Mitigating Alkali–Silica Reaction in Concrete

Abstract

This study investigated the effectiveness of using recycled waste glass in portland cement concrete, both as a finely ground powder and as a crushed granular material. For the potential of glass to undergo alkali–silica reactivity (ASR) distress to be assessed, mortar bar and miniature concrete prism tests were conducted with glass as both a powder and a crushed material. Parallel studies were conducted with a crushed natural aggregate. Simultaneously, strength activity index and thermogravimetric analysis tests were conducted on cementitious mixtures to evaluate pozzolanic reactivity of glass powder when used as cement replacement material. Results showed that when glass powder (70 μm average size) was used as cement replacement material, its pozzolanic behavior (measured by thermogravimetric analysis and strength activity index) was minimal. When glass powder was used as aggregate replacement material, the combination of glass powder and ASR-prone coarse aggregates showed significantly lower expansion than did control specimens in accelerated mortar bar and miniature concrete prism tests.
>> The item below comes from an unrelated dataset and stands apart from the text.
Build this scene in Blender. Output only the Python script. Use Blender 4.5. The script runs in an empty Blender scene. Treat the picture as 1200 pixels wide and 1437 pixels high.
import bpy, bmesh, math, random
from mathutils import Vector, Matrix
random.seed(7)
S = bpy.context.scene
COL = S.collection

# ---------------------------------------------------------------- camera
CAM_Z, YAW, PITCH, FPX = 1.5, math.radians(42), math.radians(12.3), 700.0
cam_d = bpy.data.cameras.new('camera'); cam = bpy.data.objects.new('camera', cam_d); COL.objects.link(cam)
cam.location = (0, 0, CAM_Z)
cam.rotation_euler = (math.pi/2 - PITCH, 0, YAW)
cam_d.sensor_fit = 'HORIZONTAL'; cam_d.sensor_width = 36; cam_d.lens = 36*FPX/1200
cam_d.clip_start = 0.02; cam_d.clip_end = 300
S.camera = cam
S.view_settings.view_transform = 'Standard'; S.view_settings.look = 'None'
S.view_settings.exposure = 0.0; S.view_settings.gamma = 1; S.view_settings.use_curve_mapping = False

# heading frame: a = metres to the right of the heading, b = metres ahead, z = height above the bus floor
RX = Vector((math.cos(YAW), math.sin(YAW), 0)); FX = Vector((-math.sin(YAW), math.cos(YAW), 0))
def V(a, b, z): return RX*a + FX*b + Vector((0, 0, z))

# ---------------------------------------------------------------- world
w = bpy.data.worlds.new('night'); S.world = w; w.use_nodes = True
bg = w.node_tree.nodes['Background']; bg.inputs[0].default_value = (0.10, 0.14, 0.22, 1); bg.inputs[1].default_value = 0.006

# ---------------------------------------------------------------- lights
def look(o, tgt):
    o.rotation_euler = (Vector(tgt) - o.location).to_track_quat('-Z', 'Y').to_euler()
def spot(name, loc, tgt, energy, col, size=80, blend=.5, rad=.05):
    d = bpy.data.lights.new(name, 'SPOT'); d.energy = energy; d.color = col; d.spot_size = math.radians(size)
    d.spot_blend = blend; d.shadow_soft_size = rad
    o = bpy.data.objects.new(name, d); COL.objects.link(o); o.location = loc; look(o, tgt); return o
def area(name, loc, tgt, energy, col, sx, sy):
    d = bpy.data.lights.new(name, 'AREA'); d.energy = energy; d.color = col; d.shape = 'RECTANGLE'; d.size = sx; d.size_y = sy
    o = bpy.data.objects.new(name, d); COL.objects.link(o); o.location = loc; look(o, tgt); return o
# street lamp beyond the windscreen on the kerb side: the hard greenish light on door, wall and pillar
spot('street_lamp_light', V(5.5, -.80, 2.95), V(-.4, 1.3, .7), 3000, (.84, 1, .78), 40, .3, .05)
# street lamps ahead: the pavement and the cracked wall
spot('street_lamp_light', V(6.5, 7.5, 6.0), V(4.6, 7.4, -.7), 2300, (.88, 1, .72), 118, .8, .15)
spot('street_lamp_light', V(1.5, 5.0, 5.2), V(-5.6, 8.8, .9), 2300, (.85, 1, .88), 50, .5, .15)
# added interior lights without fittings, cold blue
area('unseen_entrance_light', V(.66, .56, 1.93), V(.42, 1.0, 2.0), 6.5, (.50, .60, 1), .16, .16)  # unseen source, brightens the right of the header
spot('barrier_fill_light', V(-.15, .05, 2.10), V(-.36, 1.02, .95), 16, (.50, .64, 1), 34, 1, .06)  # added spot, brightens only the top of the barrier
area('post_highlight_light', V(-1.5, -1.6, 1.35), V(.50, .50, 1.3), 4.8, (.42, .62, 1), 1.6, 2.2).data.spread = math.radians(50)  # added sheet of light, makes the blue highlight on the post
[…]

This result indicates the beneficial effect of using glass powder in mitigating expansion induced by ASR. The mechanism by which the fine glass powder appeared to alleviate ASR in coarse aggregates, and therefore any significant distress in test specimens, was by rapidly undergoing its own ASR, which depleted alkalinity in the vicinity of reactive coarse aggregates. ASR associated with the fine glass particles was localized, and the reaction product did not appear to generate sufficient expansion to cause global distress. Additional field studies are required to validate study findings before waste glass can be used in concrete on a large scale.